Reposted from a comment on The Passive Voice, in response to a discussion on Amazon, and why consumers hate and fear it so. (This remark may possibly have been made with the tongue somewhere in the vicinity of the cheek.)


Well, that’s capitalism for you.

You see, my poppets, under the capitalist system, the Wicked Capitalist (who always wears a top hat and a waxed moustache, like Snidely Whiplash; that is how you recognize him) gets his money by forcibly abducting Sweet Cathy Consumer and tying her to the railroad tracks in front of an onrushing locomotive: on which, for reasons not yet fully understood, is mounted a furiously whirling buzz saw. Nobody ever buys anything voluntarily, you see; it is all done by force and fraud. And of course Snidely twirls his moustache whilst he is doing it. That bit is Very Important.

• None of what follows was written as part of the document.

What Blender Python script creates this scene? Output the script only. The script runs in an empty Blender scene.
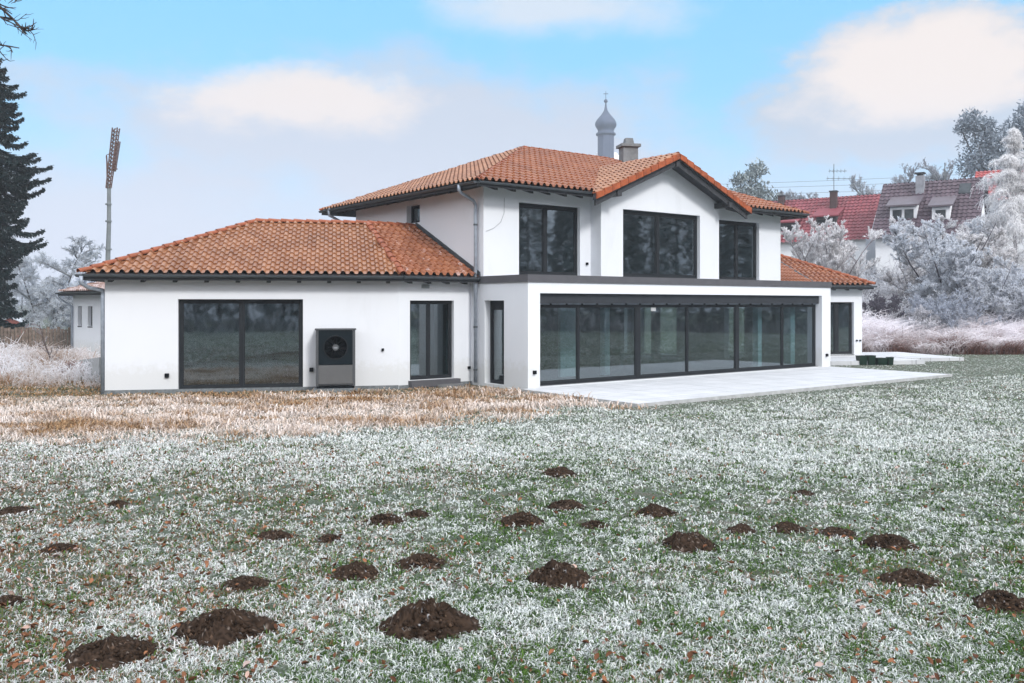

All genuinely cultured and caring persons, including (it goes without saying) Great Authors and the Great Publishers who graciously permit them to live on leftover dog kibble, and occasionally on even richer and more Lucullan repasts than this, believe that there is a far more enlightened system, under which Sweet Cathy Consumer gives all her money to a Wise and Benevolent Bureaucracy, which then spends it for her on the Things That Really Matter (such as dog kibble for the right kind of Great Authors, and Mercedes-Benzes for the bureaucrats). Of course, if Sweet Cathy is insufficiently public-spirited (as, for some perverse reason, she almost always is), the Wise and Benevolent Bureaucrats will themselves have to resort to the locomotive and buzz saw to get her money out of her. But this is totally different from when a Wicked Capitalist does it, because, you see, it is All For Her Own Good and the Good of Society. Also the Benevolent Bureaucrats are clean-shaven, so they do not twirl their moustaches.

Just remember, nobody ever bought anything voluntarily from Evil Amazon. Then, my poppets, you will be properly educated so as to swallow the rest of the stories we require you to believe.

   (signed)
   H. Smiggy McStudge

Comments

  1. You got it, precisely. I never buy anything ‘voluntarily’ from Amazon: only because disability makes it impossible for me to shop normally (no energy, and can’t stand for even a few minutes before it gets very uncomfortable), am I forced to let the Evil A spend my money for me, from their (bounteous – strike that) niggardly selections.

    I have no choice.

    Too bad I love it. I must be one of those stupid consumers the Great Publishers rail about.

  2. Let me add my tail of woe: I have gotten over two hundred dollars, cover-price, in books
    (5 high quality children’s research books worth over $25 each by the cover price, each; two ancient paleontology books averaging over $40 each, and one that is only about five bucks)
    in the last two weeks, and spent less than fifty.

    It also reduces the number of books thrown away for space, since half of those were from Goodwill locations nation-wide.